Now someone can point out if this humble repair guy is wrong, but from what I read of TFA it sounds to me like TCP is the problem and not the buffers. What TCP is doing is slamming the network until it drops packets, and then using that to determine speed, correct? Doesn't sound like an efficient way to allocate resources when even grandma has a fat cable or DSL pipe. It would be like everyone trying to shove their way to the front of a line and only backing off when getting punched in the face.
So again feel free to correct if I'm missing something, but wouldn't the better solution be to come up with a new way to allocate space? Perhaps a packet every so often that says "Hi, how much bandwidth may I have please?" which the server or node would reply "You can have X" and then everyone wouldn't be trying to slam and your route would be based on which gives you the largest X.

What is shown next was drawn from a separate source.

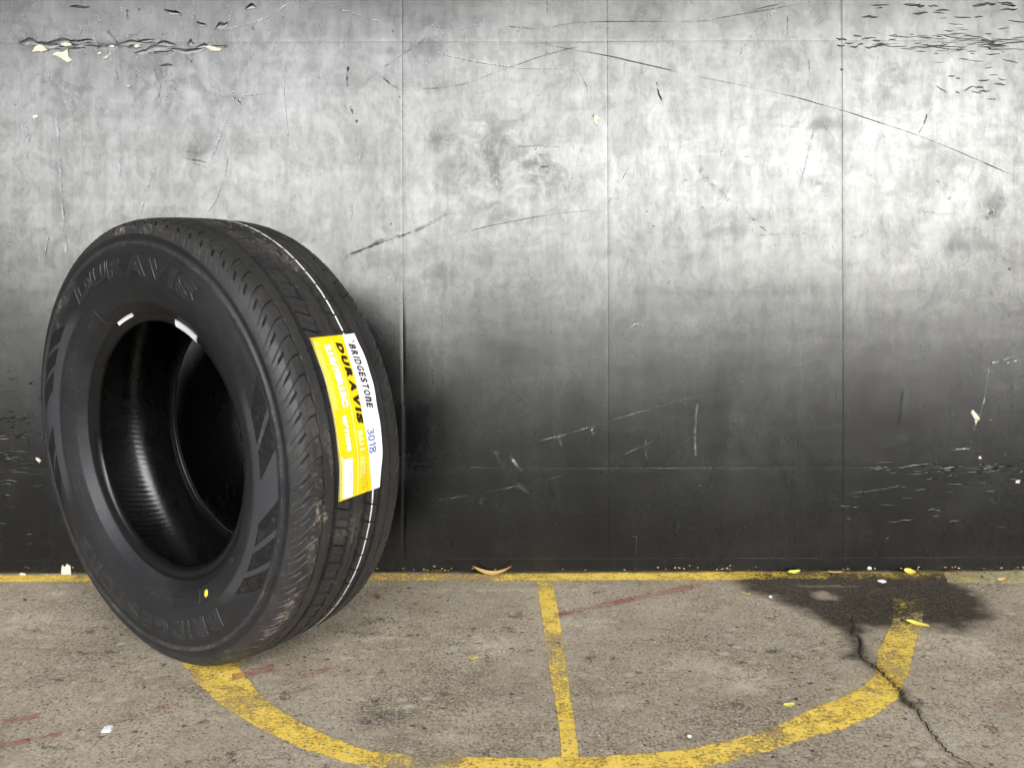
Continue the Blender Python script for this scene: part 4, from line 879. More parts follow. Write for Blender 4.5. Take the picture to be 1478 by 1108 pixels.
def build_tread():
    edges = []
    for c, h in ((.0412, .0032), (.0127, .0028)):
        edges += [c - h - .0007, c - h - .0001, c - h * .5, c, c + h * .5, c + h + .0001, c + h + .0007]
    edges += [.0158, .0152, .0376, .0383]
    edges += [.0612 - .0022, .0612 - .0013, .0612 - .0007, .0612 - .0003, .0612, .0612 + .0004, .0612 + .0009, .0612 + .0016, .0612 + .0024]
    edges += list(np.arange(.0168, .0372, .0014)) + list(np.arange(.0012, .0095, .0013)) + list(np.arange(.0455, .0590, .0017)) + [.00025, .0006, .0009]
    edges += list(np.arange(.0642, .0984, .00095)) + [.0980]
    e = np.unique(np.round(np.array(edges), 5)); e = e[np.concatenate([[True], np.diff(e) > 0.00018])]
    e = e[e <= .0980]
    b = np.concatenate([-e[::-1], [0], e])
    B, T = np.meshgrid(b, TH, indexing='xy')
    r = crown_r(B)
    r = r - tread_depth(B, T)
    r = r + (fbm(B * 120 + 3, T * 0.9, 5, 2) - .5) * .0004
    P = cyl(B, r, T)
    me = mesh_np('tread', P.reshape(-1, 3), grid_quads(len(TH), len(b), True))
    d = np.zeros(B.shape)
    def blot(b0, t0, rb, rt, a, seed):
        nonlocal d
        q = np.hypot((B - b0) / rb, (T - t0) / rt) + (fbm(B * 300, T * 1.8, seed, 3) - .5) * 2.2
        d = np.maximum(d, np.clip(1.25 - q, 0, 1) * a)
    for i, x in enumerate([(.070, -8, .010, 3.0, 1.), (.060, -9, .006, 2.2, 1.), (.072, -2, .009, 3., .6), (.074, -16, .008, 3., .6), (.066, -21, .007, 2.5, .6), (.078, -31, .007, 4, 1.), (.079, -37, .007, 4, 1.), (.083, -43, .008, 3, .7), (.070, -50, .014, 2, .4), (.060, -44, .008, 2, .5),
                           (.094, 96, .004, 3, 1.), (.095, 88, .004, 6, .6), (.092, 80, .004, 4, .4), (-.006, 62, .016, 5, .45), (-.012, 54, .010, 4, .6), (.02, 66, .016, 6, .3), (.03, 88, .03, 5, .4), (.0, 96, .05, 3, .3), (.01, 74, .03, 6, .2), (-.02, 70, .02, 5, .3), (.02, -14, .02, 3, .35), (.004, -16, .01, 4, .4), (.05, 100, .03, 4, .5), (.068, 10, .008, 8, .2), (.09, -60, .02, 8, .2), (.05, -35, .03, 10, .15), (.05, 6, .006, 6, .3)]):
        blot(*x, seed=i + 3)
    d = np.maximum(d, .09 * np.clip(fbm(B * 60, T * .35, 90, 4) * 2 - .75, 0, 1))
    attr(me, 'dirt', d.ravel())
    me.set_sharp_from_angle(angle=R(24))
    return link('tread', me, M['tread'], tyre)
build_tread()

def revolve(name, prof, mat, th, parent, dirt=None, depth=None):
    b, r = prof[:, 0], prof[:, 1]
    B, T = np.meshgrid(b, th, indexing='xy'); Rr = np.repeat(r[None], len(th), 0)
    if depth is not None: B, Rr = depth(B, Rr, T)
    me = mesh_np(name, cyl(B, Rr, T).reshape(-1, 3), grid_quads(len(th), len(b), True))
    attr(me, 'dirt', (np.zeros(B.shape) if dirt is None else dirt(B, Rr, T)).ravel())
    if dirt is side_dirt:                                   # lighter band and flash between the serrated fields
        phi = (T + 90) % 180 - 90 - 9.0 * (Rr - .2655) / .0305
        ang = np.clip((phi + 50) / 14, 0, 1) * np.clip((30 - phi) / 10, 0, 1)
        bandm = np.clip((Rr - .2485) / .0012, 0, 1) * np.clip((.2672 - Rr) / .0012, 0, 1) * ang
        flash = np.clip((Rr - .2485) / .0012, 0, 1) * np.clip((.2972 - Rr) / .001, 0, 1) * np.clip((phi + 42) / .6, 0, 1) * np.clip((17.5 - phi) / .6, 0, 1)
        rib = .55 * np.clip((Rr - .2998) / .0012, 0, 1) * np.clip((.3062 - Rr) / .0012, 0, 1)  # bluish highlight along the ridge, put into the colour
        attr(me, 'smooth', np.maximum(np.maximum(bandm, flash), rib).ravel())
    return link(name, me, mat, parent)

def side_dirt(B, Rr, T):
    d = .06 * np.clip(fbm(Rr * 90, T * .22, 12, 4) * 2 - .8, 0, 1)
    d = d + .38 * groove(Rr - .303, .0015, .004) * (.35 + .65 * (np.cos(np.radians(T + 50)) > -.2)) * np.clip(fbm(Rr * 200, T * .3, 14, 3) * 1.8 - .35, 0, 1)
    for r0, t0, rr_, rt, a in ((.30, 137, .010, 6, .6), (.292, 130, .012, 8, .35), (.285, -28, .014, 14, .6), (.275, 14, .02, 10, .35), (.285, -42, .012, 7, .6), (.302, -50, .004, 9, .9), (.302, 60, .004, 30, .35), (.29, 142, .02, 3, .5)):
        q = np.hypot((Rr - r0) / rr_, (T - t0) / rt) + (fbm(Rr * 300, T * .8, 40, 3) - .5) * 1.3
        d = np.maximum(d, np.clip(1.2 - q, 0, 1) * a)
    return d
TS = np.arange(0, 360, 0.4)
i_b = int(np.argmin(np.abs(PROF[:, 1] - .2035)))
side_prof = smooth_profile(PROF[:16], 70)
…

So maybe I'm missing something, but it seems to be a choice of that or rip every buffer out of everything from the home modem on up. Considering even the el crappo motherboards are gigabit now, and even the CCC (Cheapo Chinese Crap) home routers have decent sized buffers on them this would seem like a more doable solution. Because while the "slam and back off" method probably worked really well in the past I just don't see having millions of people trying to slam their way to the head of the line as the most efficient way to utilize a limited resource, and no matter how big a pipe you have it is still just that, limited.
ACs don't waste your time replying, your posts are never seen by me.